How many Americans may be tracked by the NSA at any one time? Turns out ther answer is lots:
The Obama administration declines to discuss the scale of incidental collection. The NSA, backed by Director of National Intelligence James R. Clapper Jr., has asserted that it is unable to make any estimate, even in classified form, of the number of Americans swept in. It is not obvious why the NSA could not offer at least a partial count, given that its analysts routinely pick out “U.S. persons” and mask their identities, in most cases, before distributing intelligence reports.
If Snowden’s sample is representative, the population under scrutiny in the PRISM and Upstream programs is far larger than the government has suggested. In a June 26 “transparency report,” the Office of the Director of National Intelligence disclosed that 89,138 people were targets of last year’s collection under FISA Section 702. At the 9-to-1 ratio of incidental collection in Snowden’s sample, the office’s figure would correspond to nearly 900,000 accounts, targeted or not, under surveillance.
And tangentially, for those who are urging the NSA to release Lois Lerner’s emails, all it would take are a few keystrokes:
“If I had wanted to pull a copy of a judge’s or a senator’s e-mail, all I had to do was enter that selector into XKEYSCORE,” one of the NSA’s main query systems, [Edward Snowden] said.
What the file would likely reveal is all the dirt the US intelligence apparatus had on said (Supreme Court) judge or senator, or IRS employee. After all, what better way to keep the system of “checks and balances” in check than to have dirt on all the key places of leverage.
The WaPo has released a sterilized example of what a “target package” looks like for any given individual.

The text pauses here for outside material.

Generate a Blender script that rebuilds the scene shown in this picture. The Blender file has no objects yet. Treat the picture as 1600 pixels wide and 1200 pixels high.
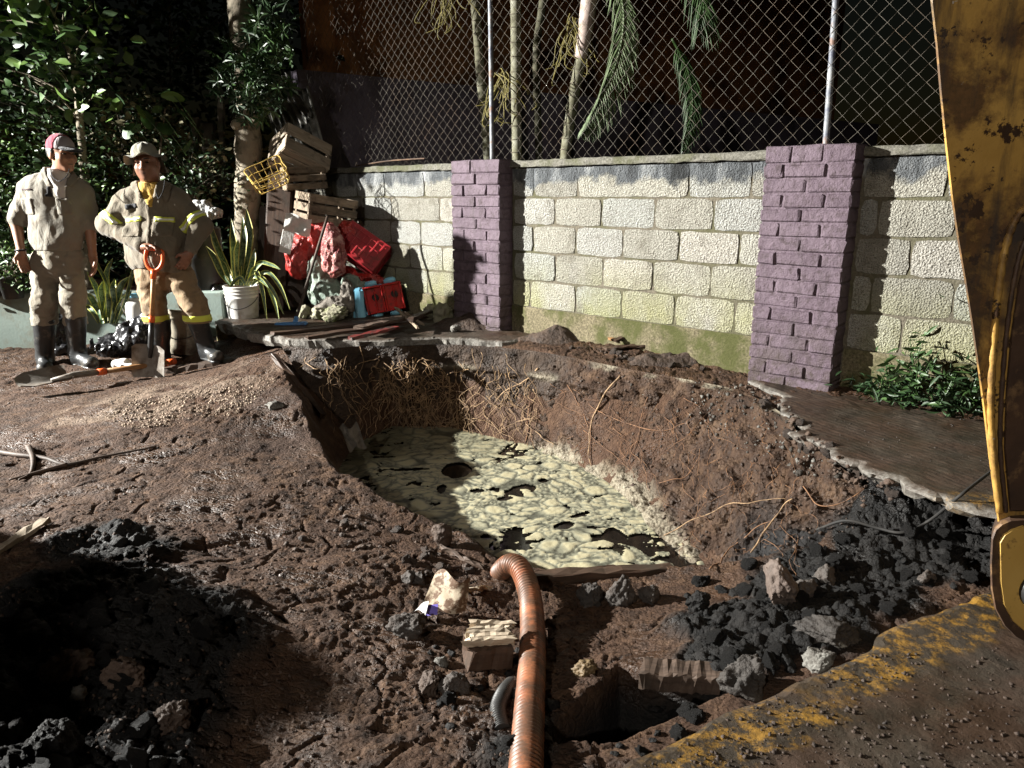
import bpy, bmesh, math, random
import numpy as np
from mathutils import Vector, Matrix, Euler
from mathutils.bvhtree import BVHTree
random.seed(7); RNG = np.random.default_rng(7)
SC = bpy.context.scene; COL = SC.collection
R = math.radians
# ------------------------------------------------------------------ camera, night sky, lamps, exposure
FPX, CAMZ, PITCH = 1150.0, 1.40, math.atan((600-305)/1150.0)
cam = bpy.data.cameras.new('camera'); camo = bpy.data.objects.new('camera', cam); COL.objects.link(camo)
cam.sensor_width = 36; cam.lens = 36*FPX/1600; cam.clip_end = 500; cam.clip_start = 0.05
camo.location = (0, 0, CAMZ); camo.rotation_euler = (R(90)-PITCH, 0, 0); SC.camera = camo
W = bpy.data.worlds.new('World'); SC.world = W; W.use_nodes = True
sky = W.node_tree.nodes.new('ShaderNodeTexSky'); sky.sky_type = 'NISHITA'; sky.sun_disc = False
sky.sun_elevation = R(2); sky.sun_rotation = R(250)
bg = W.node_tree.nodes['Background']; bg.inputs['Strength'].default_value = 0.003
W.node_tree.links.new(sky.outputs['Color'], bg.inputs['Color'])
SC.view_settings.view_transform = 'Standard'; SC.view_settings.look = 'None'; SC.view_settings.gamma = 1
SC.view_settings.use_curve_mapping = False; SC.view_settings.exposure = 0.0
def spot(name, loc, target, power, size, color, angle, blend=0.4):
    l = bpy.data.lights.new(name, 'SPOT'); l.energy = power; l.shadow_soft_size = size; l.color = color
    l.spot_size = R(angle); l.spot_blend = blend
    o = bpy.data.objects.new(name, l); COL.objects.link(o); o.location = loc
    o.rotation_euler = (Vector(target)-Vector(loc)).to_track_quat('-Z', 'Y').to_euler(); return o
LAMP_A = (-11.0, 4.25, 4.3); LAMP_B = (-2.6, -5.0, 4.7)
spot('flood_lamp_beam', LAMP_A, (1.0, 4.0, 0.3), 31500, 0.09, (1.0, 0.985, 0.93), 56, 1.0)
spot('second_flood_lamp_beam', LAMP_B, (-0.2, 2.9, 0.0), 1100, 0.10, (1.0, 0.93, 0.84), 60, 1.0)
# ------------------------------------------------------------------ geometry of the view, used only to measure positions
_c, _s = math.cos(PITCH), math.sin(PITCH)
def ray(px, py):
    x = (px-800)/FPX; y = -(py-600)/FPX
    return np.array((x, _c+y*_s, -_s+y*_c))
def atz(px, py, z):
    r = ray(px, py); return np.array((0, 0, CAMZ))+r*((z-CAMZ)/r[2])
def aty(px, py, y):
    r = ray(px, py); return np.array((0, 0, CAMZ))+r*(y/r[1])
# the block wall stands on a line through WA along WD (t grows to the left and away), WN faces the camera
_wa = R(48); WD = np.array((-math.sin(_wa), math.cos(_wa), 0)); WN = np.array((-math.cos(_wa), -math.sin(_wa), 0)); WA = np.array((0, 5.8, 0))
def wall_t(px, py, off=0.0):
    r = ray(px, py); B = WA+WN*off; n = WN
    k = (B[0]*n[0]+B[1]*n[1])/(r[0]*n[0]+r[1]*n[1])
    q = np.array((0, 0, CAMZ))+r*k
    return float((q-B)[:2] @ WD[:2]), q
def wp(t, off, z): return WA+WD*t+WN*off+np.array((0, 0, z))
# ------------------------------------------------------------------ numpy noise
def _hash(ix, iy, iz, s=0):
    h = (ix.astype(np.int64)*374761393+iy.astype(np.int64)*668265263+iz.astype(np.int64)*2147483647+s*1274126177) & 0xFFFFFFFF
    h = ((h ^ (h >> 13))*1274126177) & 0xFFFFFFFF
    h = ((h ^ (h >> 15))*2246822519) & 0xFFFFFFFF
    return ((h ^ (h >> 16)) & 0xFFFFFF)/float(0xFFFFFF)
def noise(p, f=1.0, s=0):
    p = np.asarray(p, float)*f; i = np.floor(p).astype(np.int64); u = p-i; u = u*u*(3-2*u)
    r = 0
    for dx in (0, 1):
        for dy in (0, 1):
            for dz in (0, 1):
                w = (u[..., 0] if dx else 1-u[..., 0])*(u[..., 1] if dy else 1-u[..., 1])*(u[..., 2] if dz else 1-u[..., 2])
                r = r+w*_hash(i[..., 0]+dx, i[..., 1]+dy, i[..., 2]+dz, s)
    return r*2-1
def fbm(p, f=1.0, o=4, s=0, g=0.5):
    r = 0; a = 1.0
    for k in range(o): r = r+a*noise(p, f, s+k*17); f *= 2.03; a *= g
    return r
def worley(p, f=1.0, s=0):
    p = np.asarray(p, float)*f; i = np.floor(p).astype(np.int64)
    d1 = np.full(p.shape[:-1], 9.0); d2 = d1.copy(); cid = np.zeros(p.shape[:-1])
    zr = (-1, 0, 1) if np.ptp(p[..., 2]) > 0 else (0,)
    for dx in (-1, 0, 1):
        for dy in (-1, 0, 1):
            for dz in zr:
                a, b, c = i[..., 0]+dx, i[..., 1]+dy, i[..., 2]+dz
                q = np.stack((a+_hash(a, b, c, s), b+_hash(a, b, c, s+1), (c+_hash(a, b, c, s+2)) if len(zr) > 1 else p[..., 2]), -1)
                d = np.sqrt(((q-p)**2).sum(-1)); m = d < d1
                d2 = np.where(m, d1, np.minimum(d2, d)); d1 = np.where(m, d, d1); cid = np.where(m, _hash(a, b, c, s+5), cid)
    return d1, d2, cid
def sstep(a, b, x): t = np.clip((x-a)/(b-a), 0, 1); return t*t*(3-2*t)
# ------------------------------------------------------------------ objects
def meta(o, label=None, cat=None, group=None, kind=None):
    for k, v in (('label', label), ('category', cat), ('group', group), ('kind', kind)):
        if v: o[k] = v
    return o
ORG = {}
def empty(name, loc, label=None, cat=None, group=None, rot=None):
    o = bpy.data.objects.new(name, None); COL.objects.link(o); o.location = loc; o.empty_display_size = 0.1
    if rot: o.rotation_euler = rot
    ORG[o] = np.array(loc, float); return meta(o, label, cat, group)
def to_mesh(name, V, F, m, smooth=False):
    me = bpy.data.meshes.new(name); V = np.asarray(V, float).reshape(-1, 3)
    if isinstance(F, np.ndarray):
        n, k = F.shape; me.vertices.add(len(V)); me.vertices.foreach_set('co', V.ravel())
        me.loops.add(n*k); me.loops.foreach_set('vertex_index', F.ravel().astype(np.int32))
        me.polygons.add(n); me.polygons.foreach_set('loop_start', np.arange(0, n*k, k, dtype=np.int32))
        me.polygons.foreach_set('loop_total', np.full(n, k, dtype=np.int32)); me.update(calc_edges=True)
    else: me.from_pydata([tuple(v) for v in V], [], [tuple(int(i) for i in f) for f in F]); me.update()
    if m: me.materials.append(m)
    if smooth: me.polygons.foreach_set('use_smooth', np.ones(len(me.polygons), dtype=bool))
    return me
def link(name, me, parent=None, loc=None, rot=None, scale=None):
    o = bpy.data.objects.new(name, me); COL.objects.link(o)
    if parent: o.parent = parent
    if loc is not None: o.location = loc
    if rot is not None: o.rotation_euler = rot
    if scale is not None: o.scale = scale
    return o
def obj(name, VF, m, parent=None, smooth=False, origin='base', **k):
    """one mesh object from world-space geometry; its origin is its base (or its parent's place)"""
    V, F = VF; V = np.asarray(V, float).reshape(-1, 3)
    lo, hi = V.min(0), V.max(0); b = np.array(((lo[0]+hi[0])/2, (lo[1]+hi[1])/2, lo[2])) if origin == 'base' else np.zeros(3)
    po = ORG.get(parent, np.zeros(3)); o = link(name, to_mesh(name, V-b, F, m, smooth), parent, b-po); ORG[o] = b
    return meta(o, **k) if k else o
def join(*parts):
    Vs, Fs, n = [], [], 0
    for V, F in parts:
        V = np.asarray(V, float).reshape(-1, 3); Vs.append(V); Fs += [tuple(int(i)+n for i in f) for f in F]; n += len(V)
    return np.concatenate(Vs), Fs
def xf(VF, loc=(0, 0, 0), rot=(0, 0, 0), scale=(1, 1, 1)):
    M_ = Matrix.LocRotScale(Vector(loc), Euler(rot), Vector(scale)); A = np.array(M_)
    return np.asarray(VF[0], float) @ A[:3, :3].T+A[:3, 3], VF[1]
def box(sx, sy, sz, loc=(0, 0, 0), rot=(0, 0, 0), bev=0.0, jit=0.0):
    """box centred on loc, with bevelled edges"""
    hx, hy, hz = sx/2, sy/2, sz/2; b = min(bev, hx*.9, hy*.9, hz*.9)
    if b <= 0:
        V = [(x, y, z) for x in (-hx, hx) for y in (-hy, hy) for z in (-hz, hz)]
        F = [(0, 1, 3, 2), (4, 6, 7, 5), (0, 4, 5, 1), (2, 3, 7, 6), (0, 2, 6, 4), (1, 5, 7, 3)]
    else:
        V = []; ix = {}
        for a in (0, 1):
            for e in (0, 1):
                for g in (0, 1):
                    s = (2*a-1, 2*e-1, 2*g-1)
                    for ax in range(3):
                        p = [s[i]*((hx, hy, hz)[i]-(0 if i == ax else b)) for i in range(3)]
                        ix[(a, e, g, ax)] = len(V); V.append(p)
        F = []
        for ax in range(3):
            o1, o2 = [i for i in range(3) if i != ax]
            for sd in (0, 1):
                f = []
                for u, v in ((0, 0), (1, 0), (1, 1), (0, 1)):
                    k = [0, 0, 0]; k[ax] = sd; k[o1] = u; k[o2] = v; f.append(ix[(*k, ax)])
                F.append(f if (sd == 1) == (ax != 1) else f[::-1])
            for u in (0, 1):
                for v in (0, 1):
                    k0 = [0, 0, 0]; k0[o1] = u; k0[o2] = v; k1 = list(k0); k1[ax] = 1
                    F.append((ix[(*k0, o1)], ix[(*k1, o1)], ix[(*k1, o2)], ix[(*k0, o2)]))
        for a in (0, 1):
            for e in (0, 1):
                for g in (0, 1): F.append((ix[(a, e, g, 0)], ix[(a, e, g, 1)], ix[(a, e, g, 2)]))
    V = np.array(V, float)
    if jit: V = V+RNG.uniform(-jit, jit, V.shape)
    return xf((V, F), loc, rot)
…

All of the above would be stunning… if it wasn’t for a culture in which FaceBook has made the exhibitionist stripping of one’s privacy and disclosure of every last piece of “intimate” personal information a daily chore. It is in this world, sadly, where the most recent confirmation of just how expansive Big Brother is will merely be granted with a yawn by the vast majority of the population.